*Entries shown:*

/---

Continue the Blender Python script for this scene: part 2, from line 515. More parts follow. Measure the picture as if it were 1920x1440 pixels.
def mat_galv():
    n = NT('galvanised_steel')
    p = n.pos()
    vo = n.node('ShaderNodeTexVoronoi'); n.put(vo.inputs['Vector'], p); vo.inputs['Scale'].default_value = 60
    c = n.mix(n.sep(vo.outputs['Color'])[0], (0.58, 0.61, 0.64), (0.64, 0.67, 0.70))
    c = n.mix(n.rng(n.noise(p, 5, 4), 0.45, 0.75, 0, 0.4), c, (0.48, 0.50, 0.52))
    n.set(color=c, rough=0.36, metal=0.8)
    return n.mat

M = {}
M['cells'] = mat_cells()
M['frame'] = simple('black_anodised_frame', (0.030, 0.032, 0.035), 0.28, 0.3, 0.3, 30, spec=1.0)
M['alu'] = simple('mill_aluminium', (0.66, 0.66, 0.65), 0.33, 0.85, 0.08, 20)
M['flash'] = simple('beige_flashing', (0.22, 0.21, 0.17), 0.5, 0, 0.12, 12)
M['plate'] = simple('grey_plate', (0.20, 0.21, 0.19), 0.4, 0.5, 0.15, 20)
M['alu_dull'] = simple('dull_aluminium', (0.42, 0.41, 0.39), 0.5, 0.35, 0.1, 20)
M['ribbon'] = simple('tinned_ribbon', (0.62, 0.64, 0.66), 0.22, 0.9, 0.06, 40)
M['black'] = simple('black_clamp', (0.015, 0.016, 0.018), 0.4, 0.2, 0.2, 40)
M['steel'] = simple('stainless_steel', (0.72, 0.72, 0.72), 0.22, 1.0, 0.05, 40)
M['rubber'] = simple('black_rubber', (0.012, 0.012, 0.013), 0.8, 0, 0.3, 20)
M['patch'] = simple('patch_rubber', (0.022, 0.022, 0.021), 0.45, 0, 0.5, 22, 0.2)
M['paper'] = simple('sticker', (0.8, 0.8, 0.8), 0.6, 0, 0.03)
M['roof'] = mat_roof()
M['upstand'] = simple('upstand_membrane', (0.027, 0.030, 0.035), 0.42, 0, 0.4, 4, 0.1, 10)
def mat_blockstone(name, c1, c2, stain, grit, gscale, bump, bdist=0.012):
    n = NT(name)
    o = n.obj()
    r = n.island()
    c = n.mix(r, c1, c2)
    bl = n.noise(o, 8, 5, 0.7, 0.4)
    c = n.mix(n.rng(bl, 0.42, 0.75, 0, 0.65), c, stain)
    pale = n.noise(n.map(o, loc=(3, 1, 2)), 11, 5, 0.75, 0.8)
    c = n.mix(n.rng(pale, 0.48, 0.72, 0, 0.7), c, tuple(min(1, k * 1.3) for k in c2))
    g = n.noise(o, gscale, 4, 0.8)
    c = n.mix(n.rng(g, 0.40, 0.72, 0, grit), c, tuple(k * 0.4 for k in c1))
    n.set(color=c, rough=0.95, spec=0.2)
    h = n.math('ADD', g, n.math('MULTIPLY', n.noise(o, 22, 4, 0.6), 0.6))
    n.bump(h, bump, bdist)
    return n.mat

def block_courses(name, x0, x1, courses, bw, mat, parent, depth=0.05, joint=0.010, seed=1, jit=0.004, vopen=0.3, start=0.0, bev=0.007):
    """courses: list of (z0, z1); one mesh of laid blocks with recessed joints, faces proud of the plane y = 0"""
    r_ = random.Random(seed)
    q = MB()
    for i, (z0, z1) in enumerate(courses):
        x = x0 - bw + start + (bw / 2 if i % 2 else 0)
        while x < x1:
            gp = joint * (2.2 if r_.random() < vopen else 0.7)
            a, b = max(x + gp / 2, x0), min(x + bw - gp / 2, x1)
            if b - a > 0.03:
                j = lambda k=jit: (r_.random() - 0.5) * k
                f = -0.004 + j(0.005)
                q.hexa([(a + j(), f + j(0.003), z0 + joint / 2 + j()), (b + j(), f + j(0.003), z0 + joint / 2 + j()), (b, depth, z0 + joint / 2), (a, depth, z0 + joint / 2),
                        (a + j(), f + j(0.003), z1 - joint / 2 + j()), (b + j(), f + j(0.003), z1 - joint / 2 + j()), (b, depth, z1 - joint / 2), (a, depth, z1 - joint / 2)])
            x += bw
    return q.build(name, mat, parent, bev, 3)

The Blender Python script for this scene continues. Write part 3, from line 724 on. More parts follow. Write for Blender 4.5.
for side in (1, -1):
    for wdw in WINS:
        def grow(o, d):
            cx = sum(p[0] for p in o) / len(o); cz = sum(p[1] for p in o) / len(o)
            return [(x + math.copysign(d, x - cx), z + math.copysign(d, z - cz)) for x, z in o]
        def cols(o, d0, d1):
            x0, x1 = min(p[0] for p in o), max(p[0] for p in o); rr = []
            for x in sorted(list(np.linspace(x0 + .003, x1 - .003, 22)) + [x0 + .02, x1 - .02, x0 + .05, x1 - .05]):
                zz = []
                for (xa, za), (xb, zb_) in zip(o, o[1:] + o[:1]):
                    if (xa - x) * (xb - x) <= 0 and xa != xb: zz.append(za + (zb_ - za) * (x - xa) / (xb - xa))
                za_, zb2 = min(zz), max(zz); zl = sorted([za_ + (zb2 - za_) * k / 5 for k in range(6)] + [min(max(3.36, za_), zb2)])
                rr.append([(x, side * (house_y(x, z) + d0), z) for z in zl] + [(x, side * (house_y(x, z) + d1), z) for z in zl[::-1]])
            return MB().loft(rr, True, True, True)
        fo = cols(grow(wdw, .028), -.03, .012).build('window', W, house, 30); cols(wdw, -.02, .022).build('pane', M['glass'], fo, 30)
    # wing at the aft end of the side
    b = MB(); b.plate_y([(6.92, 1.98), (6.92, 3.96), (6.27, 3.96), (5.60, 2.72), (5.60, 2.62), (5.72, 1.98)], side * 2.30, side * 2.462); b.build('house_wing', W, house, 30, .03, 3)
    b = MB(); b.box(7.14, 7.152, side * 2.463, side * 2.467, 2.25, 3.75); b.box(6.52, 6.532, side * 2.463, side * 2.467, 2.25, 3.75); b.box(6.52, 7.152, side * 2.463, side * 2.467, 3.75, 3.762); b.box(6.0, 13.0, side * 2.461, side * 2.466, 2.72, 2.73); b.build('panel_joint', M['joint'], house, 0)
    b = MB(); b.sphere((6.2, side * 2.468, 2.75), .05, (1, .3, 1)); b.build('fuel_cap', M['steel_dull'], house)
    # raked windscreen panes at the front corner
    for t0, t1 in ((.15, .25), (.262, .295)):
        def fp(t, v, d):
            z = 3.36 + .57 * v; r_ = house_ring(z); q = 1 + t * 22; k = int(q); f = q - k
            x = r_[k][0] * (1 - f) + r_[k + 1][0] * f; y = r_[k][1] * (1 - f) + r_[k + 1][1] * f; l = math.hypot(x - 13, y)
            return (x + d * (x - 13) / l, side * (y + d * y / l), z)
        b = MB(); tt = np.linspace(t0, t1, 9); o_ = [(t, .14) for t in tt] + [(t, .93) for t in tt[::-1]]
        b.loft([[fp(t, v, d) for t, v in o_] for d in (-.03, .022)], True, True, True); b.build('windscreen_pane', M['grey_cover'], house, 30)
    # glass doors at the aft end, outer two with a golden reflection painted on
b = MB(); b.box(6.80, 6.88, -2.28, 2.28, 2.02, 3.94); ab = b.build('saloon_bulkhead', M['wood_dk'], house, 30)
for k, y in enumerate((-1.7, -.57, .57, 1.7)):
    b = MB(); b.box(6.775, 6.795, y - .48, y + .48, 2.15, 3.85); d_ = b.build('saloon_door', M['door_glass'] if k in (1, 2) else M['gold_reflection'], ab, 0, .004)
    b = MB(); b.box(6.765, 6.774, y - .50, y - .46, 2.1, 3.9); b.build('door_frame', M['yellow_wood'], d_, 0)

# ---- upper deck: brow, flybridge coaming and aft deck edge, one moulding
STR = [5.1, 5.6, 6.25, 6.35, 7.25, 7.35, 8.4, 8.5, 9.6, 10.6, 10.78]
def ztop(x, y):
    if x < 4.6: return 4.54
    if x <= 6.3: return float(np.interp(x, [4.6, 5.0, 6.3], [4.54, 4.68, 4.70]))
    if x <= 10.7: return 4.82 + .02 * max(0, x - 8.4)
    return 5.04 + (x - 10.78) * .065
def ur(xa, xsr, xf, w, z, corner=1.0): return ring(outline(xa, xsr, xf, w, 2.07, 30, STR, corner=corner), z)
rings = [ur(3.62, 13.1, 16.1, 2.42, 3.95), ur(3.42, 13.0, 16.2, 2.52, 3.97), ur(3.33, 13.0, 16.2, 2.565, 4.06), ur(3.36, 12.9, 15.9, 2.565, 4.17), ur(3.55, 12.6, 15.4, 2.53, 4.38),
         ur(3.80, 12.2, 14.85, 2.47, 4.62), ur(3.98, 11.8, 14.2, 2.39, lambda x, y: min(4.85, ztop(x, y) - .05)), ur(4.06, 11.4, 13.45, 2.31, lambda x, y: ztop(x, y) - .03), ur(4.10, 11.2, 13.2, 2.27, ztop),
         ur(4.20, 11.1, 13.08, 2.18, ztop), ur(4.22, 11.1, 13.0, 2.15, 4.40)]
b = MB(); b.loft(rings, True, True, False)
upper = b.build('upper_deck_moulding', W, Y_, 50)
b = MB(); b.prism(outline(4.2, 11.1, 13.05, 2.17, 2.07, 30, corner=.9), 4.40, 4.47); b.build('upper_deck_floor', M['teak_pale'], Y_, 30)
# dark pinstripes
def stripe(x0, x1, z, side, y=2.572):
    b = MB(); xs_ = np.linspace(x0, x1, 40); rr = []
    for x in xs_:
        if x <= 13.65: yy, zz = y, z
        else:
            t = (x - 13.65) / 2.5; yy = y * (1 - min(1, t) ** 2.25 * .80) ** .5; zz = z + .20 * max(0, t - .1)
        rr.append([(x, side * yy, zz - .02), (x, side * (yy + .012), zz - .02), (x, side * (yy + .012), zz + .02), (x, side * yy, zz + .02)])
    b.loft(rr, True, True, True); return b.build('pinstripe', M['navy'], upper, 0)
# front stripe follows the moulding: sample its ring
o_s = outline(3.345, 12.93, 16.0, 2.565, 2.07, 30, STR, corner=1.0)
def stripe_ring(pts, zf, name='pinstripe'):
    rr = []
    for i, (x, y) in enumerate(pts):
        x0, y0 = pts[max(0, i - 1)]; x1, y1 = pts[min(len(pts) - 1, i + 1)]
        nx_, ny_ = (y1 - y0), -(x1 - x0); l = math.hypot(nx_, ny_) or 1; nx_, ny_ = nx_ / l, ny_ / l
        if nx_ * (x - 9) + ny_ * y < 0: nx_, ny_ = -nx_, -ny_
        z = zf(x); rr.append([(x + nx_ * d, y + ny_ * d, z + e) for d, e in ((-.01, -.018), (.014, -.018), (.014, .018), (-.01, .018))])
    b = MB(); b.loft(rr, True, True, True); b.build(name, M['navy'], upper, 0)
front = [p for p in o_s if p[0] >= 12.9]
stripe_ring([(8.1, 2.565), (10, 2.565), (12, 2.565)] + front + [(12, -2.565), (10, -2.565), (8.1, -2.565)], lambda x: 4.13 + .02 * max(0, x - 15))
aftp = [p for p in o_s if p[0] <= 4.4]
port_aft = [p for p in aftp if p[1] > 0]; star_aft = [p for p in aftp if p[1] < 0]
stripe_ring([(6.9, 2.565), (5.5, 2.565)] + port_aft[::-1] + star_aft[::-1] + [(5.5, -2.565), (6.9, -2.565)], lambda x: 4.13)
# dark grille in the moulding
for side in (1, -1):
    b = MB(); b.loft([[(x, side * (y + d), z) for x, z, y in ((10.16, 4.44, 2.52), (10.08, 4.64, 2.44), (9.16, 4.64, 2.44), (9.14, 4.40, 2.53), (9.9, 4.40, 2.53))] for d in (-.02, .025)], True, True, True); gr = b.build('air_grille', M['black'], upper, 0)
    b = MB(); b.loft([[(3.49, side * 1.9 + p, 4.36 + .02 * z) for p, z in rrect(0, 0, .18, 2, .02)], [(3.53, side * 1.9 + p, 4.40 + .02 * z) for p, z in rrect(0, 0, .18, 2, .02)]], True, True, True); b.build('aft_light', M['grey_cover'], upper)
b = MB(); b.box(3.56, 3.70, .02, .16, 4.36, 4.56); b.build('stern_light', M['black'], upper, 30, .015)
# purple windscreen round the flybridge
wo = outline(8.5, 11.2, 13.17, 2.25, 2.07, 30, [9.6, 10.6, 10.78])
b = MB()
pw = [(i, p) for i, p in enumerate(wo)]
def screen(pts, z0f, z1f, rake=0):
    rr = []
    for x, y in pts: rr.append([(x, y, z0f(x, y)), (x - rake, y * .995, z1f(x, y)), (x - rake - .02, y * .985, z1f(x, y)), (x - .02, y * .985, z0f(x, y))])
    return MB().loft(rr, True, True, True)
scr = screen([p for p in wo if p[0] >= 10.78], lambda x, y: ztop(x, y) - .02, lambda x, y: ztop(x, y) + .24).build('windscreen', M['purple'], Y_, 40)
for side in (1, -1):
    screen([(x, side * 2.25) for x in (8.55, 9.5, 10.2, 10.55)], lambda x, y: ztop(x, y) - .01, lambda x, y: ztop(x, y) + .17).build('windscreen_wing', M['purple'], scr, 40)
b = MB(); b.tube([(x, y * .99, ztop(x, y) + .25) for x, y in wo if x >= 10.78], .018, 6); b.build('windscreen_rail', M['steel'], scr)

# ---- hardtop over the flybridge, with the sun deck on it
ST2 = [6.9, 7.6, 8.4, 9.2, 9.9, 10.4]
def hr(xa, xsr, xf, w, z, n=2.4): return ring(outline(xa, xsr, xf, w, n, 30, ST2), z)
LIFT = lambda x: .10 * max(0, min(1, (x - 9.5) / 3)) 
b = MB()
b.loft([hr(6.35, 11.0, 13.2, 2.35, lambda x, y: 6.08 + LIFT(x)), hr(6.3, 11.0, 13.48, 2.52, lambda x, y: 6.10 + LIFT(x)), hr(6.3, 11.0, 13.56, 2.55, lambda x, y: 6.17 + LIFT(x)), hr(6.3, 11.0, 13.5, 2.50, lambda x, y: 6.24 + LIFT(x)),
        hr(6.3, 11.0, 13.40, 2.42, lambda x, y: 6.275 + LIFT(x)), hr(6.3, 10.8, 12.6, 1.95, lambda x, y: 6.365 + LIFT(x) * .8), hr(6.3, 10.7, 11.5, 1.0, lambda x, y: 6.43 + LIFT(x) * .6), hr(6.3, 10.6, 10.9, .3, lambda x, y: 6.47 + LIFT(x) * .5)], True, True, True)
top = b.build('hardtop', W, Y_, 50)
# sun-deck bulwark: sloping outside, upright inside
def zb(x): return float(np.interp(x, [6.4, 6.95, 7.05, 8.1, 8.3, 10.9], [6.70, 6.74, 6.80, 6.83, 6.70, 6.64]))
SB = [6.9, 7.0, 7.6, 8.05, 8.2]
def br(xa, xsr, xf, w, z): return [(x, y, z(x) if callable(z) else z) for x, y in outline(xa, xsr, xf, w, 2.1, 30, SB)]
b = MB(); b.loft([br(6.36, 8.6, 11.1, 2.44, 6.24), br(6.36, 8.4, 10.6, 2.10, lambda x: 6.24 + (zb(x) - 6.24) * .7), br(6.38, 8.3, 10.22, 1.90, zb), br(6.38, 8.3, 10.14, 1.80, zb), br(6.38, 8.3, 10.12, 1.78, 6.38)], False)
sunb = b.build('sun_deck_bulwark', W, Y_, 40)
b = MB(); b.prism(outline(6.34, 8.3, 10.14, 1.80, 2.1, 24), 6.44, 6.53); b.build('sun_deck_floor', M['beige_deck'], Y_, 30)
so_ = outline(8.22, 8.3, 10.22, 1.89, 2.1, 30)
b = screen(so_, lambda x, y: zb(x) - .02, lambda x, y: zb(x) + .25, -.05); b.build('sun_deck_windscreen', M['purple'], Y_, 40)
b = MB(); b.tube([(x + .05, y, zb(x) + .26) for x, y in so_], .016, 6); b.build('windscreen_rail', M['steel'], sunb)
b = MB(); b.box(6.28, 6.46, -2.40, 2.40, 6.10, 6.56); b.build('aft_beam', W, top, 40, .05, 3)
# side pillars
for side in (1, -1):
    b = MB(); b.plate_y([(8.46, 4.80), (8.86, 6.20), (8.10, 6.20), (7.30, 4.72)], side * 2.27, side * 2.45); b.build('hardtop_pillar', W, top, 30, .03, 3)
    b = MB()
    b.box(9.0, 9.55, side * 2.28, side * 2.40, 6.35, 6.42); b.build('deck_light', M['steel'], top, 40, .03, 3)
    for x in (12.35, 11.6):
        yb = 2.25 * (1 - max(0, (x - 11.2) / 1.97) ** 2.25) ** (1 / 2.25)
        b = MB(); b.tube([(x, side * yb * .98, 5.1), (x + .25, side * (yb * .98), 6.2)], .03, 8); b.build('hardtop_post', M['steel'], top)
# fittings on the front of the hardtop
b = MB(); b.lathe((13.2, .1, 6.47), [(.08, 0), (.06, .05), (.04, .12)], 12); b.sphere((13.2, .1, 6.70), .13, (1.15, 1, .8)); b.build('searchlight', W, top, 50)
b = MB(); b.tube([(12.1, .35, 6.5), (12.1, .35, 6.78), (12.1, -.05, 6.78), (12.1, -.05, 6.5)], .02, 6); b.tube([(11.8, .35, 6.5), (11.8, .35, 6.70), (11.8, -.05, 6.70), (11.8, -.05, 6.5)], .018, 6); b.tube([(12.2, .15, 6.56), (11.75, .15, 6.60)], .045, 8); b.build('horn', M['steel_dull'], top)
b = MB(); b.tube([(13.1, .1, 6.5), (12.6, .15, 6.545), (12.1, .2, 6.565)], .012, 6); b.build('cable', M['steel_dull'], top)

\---

*Aim of the task:* Report the number of lines that include the string "Python"; return nothing but the count.

*Result of the task:* 2